Publisher: Gollancz
Series: Standalone
Genre: Tomorrow Fiction/Hard SF
Pages: 225
Publication Date: 09/01/19 (originally 1951)
Verdict: 3/5
In the early 21st Century, humanity has reached Mars.
Science Fiction author Martin Gibson has received special permission to travel to the red planet, to document the lifestyle of the colonists and to promote further investment. Not that he’s a propagandist, of course.
But Mars is hiding a secret. And so are its inhabitants. Secrets that will affect not only Mars, but the future of human civilisation . . .
I have a confession to make. Despite being an avid SF reader, and considering myself fairly knowledgeable about the genre, I have never before read an Arthur C. Clarke novel. There’s no real reason for this. I’ve just been busy with other authors. But with the GA Masterworks range sitting temptingly on the shelves, I decided this was an oversight to be corrected.

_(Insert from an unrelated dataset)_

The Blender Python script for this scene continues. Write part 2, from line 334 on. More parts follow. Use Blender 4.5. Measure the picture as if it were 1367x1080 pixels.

This is a hard review to write for one simple reason: Not a lot happens in this book. It’s not bad, or boring, or even slow. It’s just quiet. It takes almost half the book for Gibson to get to Mars, let alone do any investigative journalism. And while reading crew interactions passes the time, it’s hardly stimulating material. Even when we get to MArs, the pace barely picks up. Meals, excursions to the wilderness, and even plane crashes are handled with the same matter-of-fact, understated tone.
It doesn’t help matters that Gibson is a spectacularly bland protagonist. There’s an old saying ‘write what you know’, but The Sands of Mars is proof that this is not always a good idea. It’s always difficult to make writers interesting as characters, especially when the writer carries so many of the author’s qualities. It’s one of the reasons I never get on well with a Stephen King novel. In Clarke’s work, the SF writer watching his ‘predictions’ be proven wrong time after time is rarely anything more than an observer. Even towards the novel’s climax, when he makes a world-changing discovery, it’s others to do the real work. This makes sense, in a way, because he is after all only a novelist, not a scientist. But while realistic, it doesn’t make for a good story. It’s almost enough to convert me to the modern-day obsession with character agency.
All of that will make it sound like I hated the book, but I didn’t. There’s nothing in it to engender such a strong reaction. The Sands of Mars is perfectly pleasant in its own way. Quaint and charming. There are genuinely good ideas in the last third. And while I don’t think enough was done with them in this book, those ideas are tantalising enough for me to pick up another Clarke book if one should find its way to nearby shelves. His writing is clear and conscise, his ideas are good, I just don’t think this was the best place to start with his works.
In the end, there’s nothing stand-out about this book, but it’s enough to whet the appetite of the reader. Hopefully i’ll find his next book more filling.